* Start *

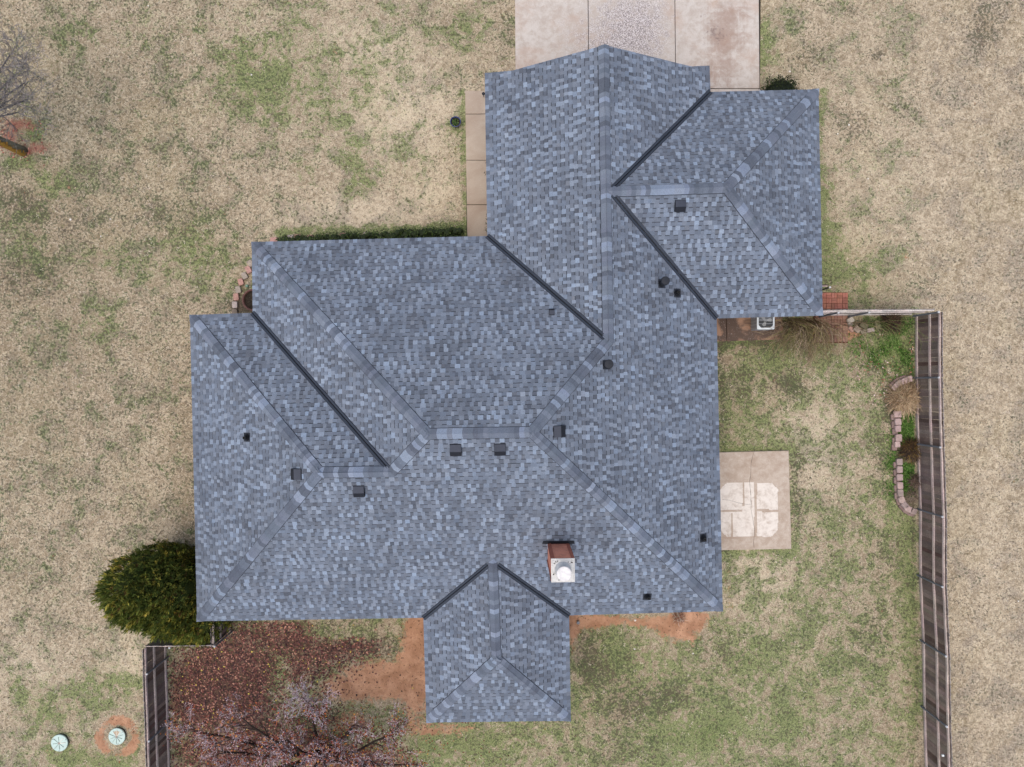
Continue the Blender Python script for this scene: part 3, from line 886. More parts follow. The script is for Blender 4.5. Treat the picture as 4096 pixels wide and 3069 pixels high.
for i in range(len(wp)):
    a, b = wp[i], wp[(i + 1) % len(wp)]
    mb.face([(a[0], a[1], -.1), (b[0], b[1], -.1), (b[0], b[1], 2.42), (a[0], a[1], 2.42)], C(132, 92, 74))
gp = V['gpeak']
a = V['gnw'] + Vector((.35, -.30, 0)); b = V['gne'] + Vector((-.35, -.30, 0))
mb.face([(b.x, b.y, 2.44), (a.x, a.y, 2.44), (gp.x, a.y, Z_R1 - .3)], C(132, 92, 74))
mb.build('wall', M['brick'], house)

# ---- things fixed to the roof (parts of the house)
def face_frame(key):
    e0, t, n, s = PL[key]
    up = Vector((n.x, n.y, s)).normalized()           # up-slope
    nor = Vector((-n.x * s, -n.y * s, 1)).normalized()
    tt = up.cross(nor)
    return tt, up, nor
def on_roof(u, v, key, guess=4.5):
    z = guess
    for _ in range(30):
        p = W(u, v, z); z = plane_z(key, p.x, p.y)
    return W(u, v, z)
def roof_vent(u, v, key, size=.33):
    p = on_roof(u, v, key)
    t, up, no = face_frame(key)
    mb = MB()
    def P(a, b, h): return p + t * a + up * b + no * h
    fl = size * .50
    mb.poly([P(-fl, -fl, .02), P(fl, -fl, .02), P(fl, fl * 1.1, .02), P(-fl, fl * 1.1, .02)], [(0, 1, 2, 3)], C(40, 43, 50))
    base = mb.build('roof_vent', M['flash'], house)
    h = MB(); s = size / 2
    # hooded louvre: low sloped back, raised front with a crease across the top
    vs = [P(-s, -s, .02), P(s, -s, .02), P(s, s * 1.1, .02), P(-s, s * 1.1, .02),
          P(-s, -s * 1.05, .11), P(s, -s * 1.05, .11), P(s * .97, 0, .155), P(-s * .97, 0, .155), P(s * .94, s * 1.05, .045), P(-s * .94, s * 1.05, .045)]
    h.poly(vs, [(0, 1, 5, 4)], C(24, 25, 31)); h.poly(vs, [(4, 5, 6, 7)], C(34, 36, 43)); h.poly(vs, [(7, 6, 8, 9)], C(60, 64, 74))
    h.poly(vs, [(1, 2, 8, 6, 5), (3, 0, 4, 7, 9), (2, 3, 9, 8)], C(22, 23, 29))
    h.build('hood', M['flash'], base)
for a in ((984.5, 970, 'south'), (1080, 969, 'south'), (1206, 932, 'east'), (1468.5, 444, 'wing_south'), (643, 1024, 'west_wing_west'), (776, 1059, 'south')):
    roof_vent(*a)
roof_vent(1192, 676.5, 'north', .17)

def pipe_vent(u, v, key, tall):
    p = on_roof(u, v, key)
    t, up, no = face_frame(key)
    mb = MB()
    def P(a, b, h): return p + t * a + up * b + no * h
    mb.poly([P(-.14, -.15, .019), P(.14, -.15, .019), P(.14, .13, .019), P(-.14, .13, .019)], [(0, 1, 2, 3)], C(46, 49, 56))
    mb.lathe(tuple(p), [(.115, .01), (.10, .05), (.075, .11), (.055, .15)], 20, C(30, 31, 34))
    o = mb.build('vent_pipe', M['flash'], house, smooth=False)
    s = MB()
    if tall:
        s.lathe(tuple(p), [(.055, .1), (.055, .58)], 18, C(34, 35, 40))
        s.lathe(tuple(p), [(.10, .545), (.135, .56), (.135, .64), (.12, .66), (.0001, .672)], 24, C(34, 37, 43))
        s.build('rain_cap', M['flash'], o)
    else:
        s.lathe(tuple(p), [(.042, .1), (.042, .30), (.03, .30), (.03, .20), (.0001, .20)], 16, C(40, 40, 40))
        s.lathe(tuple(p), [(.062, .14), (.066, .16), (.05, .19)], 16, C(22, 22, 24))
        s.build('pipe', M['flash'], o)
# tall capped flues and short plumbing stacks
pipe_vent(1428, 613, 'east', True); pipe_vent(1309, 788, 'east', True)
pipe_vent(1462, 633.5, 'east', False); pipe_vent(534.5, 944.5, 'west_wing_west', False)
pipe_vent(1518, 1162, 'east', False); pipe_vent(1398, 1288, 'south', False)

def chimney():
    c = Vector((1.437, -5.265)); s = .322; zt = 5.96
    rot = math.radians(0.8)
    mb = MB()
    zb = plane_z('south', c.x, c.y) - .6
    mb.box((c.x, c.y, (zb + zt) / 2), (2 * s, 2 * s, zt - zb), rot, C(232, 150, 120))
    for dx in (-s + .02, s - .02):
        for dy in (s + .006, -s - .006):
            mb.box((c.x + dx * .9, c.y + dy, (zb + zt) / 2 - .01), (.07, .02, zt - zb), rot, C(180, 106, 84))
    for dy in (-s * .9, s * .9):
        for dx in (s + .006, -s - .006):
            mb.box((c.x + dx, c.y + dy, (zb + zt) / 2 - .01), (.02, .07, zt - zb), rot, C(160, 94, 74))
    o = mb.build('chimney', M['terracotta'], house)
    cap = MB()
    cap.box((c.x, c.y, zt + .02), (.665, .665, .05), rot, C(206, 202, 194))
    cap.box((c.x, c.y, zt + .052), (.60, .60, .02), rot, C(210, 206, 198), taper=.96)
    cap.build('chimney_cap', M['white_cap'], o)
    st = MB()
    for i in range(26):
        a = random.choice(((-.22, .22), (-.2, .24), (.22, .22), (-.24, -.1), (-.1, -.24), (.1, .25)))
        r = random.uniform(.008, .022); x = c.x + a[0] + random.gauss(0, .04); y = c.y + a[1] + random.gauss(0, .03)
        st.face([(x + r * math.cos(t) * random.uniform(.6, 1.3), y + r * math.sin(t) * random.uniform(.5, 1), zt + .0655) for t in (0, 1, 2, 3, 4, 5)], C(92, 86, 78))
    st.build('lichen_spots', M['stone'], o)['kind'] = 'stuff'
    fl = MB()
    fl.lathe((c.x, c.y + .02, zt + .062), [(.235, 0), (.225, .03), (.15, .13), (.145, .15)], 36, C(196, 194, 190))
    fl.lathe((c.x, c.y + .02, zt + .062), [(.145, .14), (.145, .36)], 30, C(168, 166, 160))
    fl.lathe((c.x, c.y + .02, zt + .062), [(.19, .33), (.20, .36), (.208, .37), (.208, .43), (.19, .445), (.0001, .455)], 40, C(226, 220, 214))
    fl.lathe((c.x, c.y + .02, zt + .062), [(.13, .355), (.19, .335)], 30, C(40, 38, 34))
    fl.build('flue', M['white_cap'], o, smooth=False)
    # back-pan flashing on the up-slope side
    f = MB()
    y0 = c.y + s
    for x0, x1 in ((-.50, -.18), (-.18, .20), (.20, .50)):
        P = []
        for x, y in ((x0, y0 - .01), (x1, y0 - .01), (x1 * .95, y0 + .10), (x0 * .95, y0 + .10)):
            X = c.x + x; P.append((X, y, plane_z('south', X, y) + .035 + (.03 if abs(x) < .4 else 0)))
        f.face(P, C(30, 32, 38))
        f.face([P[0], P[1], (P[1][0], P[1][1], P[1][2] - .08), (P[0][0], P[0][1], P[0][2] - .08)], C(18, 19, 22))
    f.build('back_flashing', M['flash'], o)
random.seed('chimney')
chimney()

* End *

GIVEN INSTRUCTION: Up to and including the line with "roof_vent(1192, 676.5, 'north', .17)", copy the data above from its first line. Skip pictures.

COMPLETE RESPONSE:
Continue the Blender Python script for this scene: part 3, from line 886. More parts follow. The script is for Blender 4.5. Treat the picture as 4096 pixels wide and 3069 pixels high.
for i in range(len(wp)):
    a, b = wp[i], wp[(i + 1) % len(wp)]
    mb.face([(a[0], a[1], -.1), (b[0], b[1], -.1), (b[0], b[1], 2.42), (a[0], a[1], 2.42)], C(132, 92, 74))
gp = V['gpeak']
a = V['gnw'] + Vector((.35, -.30, 0)); b = V['gne'] + Vector((-.35, -.30, 0))
mb.face([(b.x, b.y, 2.44), (a.x, a.y, 2.44), (gp.x, a.y, Z_R1 - .3)], C(132, 92, 74))
mb.build('wall', M['brick'], house)

# ---- things fixed to the roof (parts of the house)
def face_frame(key):
    e0, t, n, s = PL[key]
    up = Vector((n.x, n.y, s)).normalized()           # up-slope
    nor = Vector((-n.x * s, -n.y * s, 1)).normalized()
    tt = up.cross(nor)
    return tt, up, nor
def on_roof(u, v, key, guess=4.5):
    z = guess
    for _ in range(30):
        p = W(u, v, z); z = plane_z(key, p.x, p.y)
    return W(u, v, z)
def roof_vent(u, v, key, size=.33):
    p = on_roof(u, v, key)
    t, up, no = face_frame(key)
    mb = MB()
    def P(a, b, h): return p + t * a + up * b + no * h
    fl = size * .50
    mb.poly([P(-fl, -fl, .02), P(fl, -fl, .02), P(fl, fl * 1.1, .02), P(-fl, fl * 1.1, .02)], [(0, 1, 2, 3)], C(40, 43, 50))
    base = mb.build('roof_vent', M['flash'], house)
    h = MB(); s = size / 2
    # hooded louvre: low sloped back, raised front with a crease across the top
    vs = [P(-s, -s, .02), P(s, -s, .02), P(s, s * 1.1, .02), P(-s, s * 1.1, .02),
          P(-s, -s * 1.05, .11), P(s, -s * 1.05, .11), P(s * .97, 0, .155), P(-s * .97, 0, .155), P(s * .94, s * 1.05, .045), P(-s * .94, s * 1.05, .045)]
    h.poly(vs, [(0, 1, 5, 4)], C(24, 25, 31)); h.poly(vs, [(4, 5, 6, 7)], C(34, 36, 43)); h.poly(vs, [(7, 6, 8, 9)], C(60, 64, 74))
    h.poly(vs, [(1, 2, 8, 6, 5), (3, 0, 4, 7, 9), (2, 3, 9, 8)], C(22, 23, 29))
    h.build('hood', M['flash'], base)
for a in ((984.5, 970, 'south'), (1080, 969, 'south'), (1206, 932, 'east'), (1468.5, 444, 'wing_south'), (643, 1024, 'west_wing_west'), (776, 1059, 'south')):
    roof_vent(*a)
roof_vent(1192, 676.5, 'north', .17)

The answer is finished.